Risk Category Grade Brief Justification
Supply Risk Medium Raw steel is abundant, but specialized fabrication capacity can be constrained. Key supplier failure would be disruptive.
Price Volatility High Directly exposed to volatile global markets for steel, energy, and logistics. Fixed-price contracts carry high risk.
ESG Scrutiny Medium Steel production is carbon-intensive. Scrutiny is rising on recycled content, energy use in fabrication, and VOCs in coatings.
Geopolitical Risk Medium Steel is a politically sensitive commodity, subject to sudden tariffs, sanctions, and trade disputes that impact cost and availability.
Technology Obsolescence Low This is a mature product. Innovation is incremental (process automation, coatings) rather than disruptive.

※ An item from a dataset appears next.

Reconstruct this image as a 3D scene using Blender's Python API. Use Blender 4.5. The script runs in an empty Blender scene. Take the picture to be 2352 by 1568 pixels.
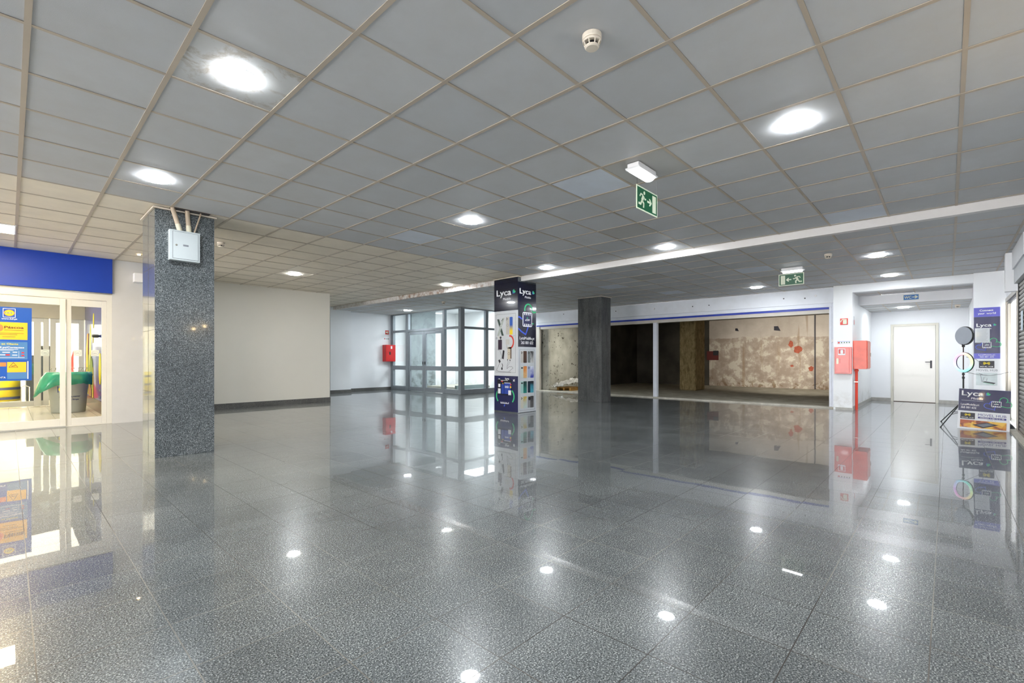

Actionable Sourcing Recommendations

  1. Implement Index-Based Pricing. To mitigate HRC price volatility, transition key supplier contracts from fixed annual pricing to a model with quarterly adjustments tied to a published steel index (e.g., CRU, Platts). This creates cost transparency and protects against margin erosion for both parties, fostering a more stable long-term partnership. This action directly addresses the High price volatility risk.

  2. Qualify a Regional Secondary Supplier. To counter geopolitical and logistical risks, identify and qualify a secondary supplier in North America for at least 20% of volume currently sourced from Asia. While potentially at a higher piece price, this move reduces lead times, cuts freight exposure, and provides a crucial hedge against supply disruptions, as highlighted by the Medium geopolitical and supply risks.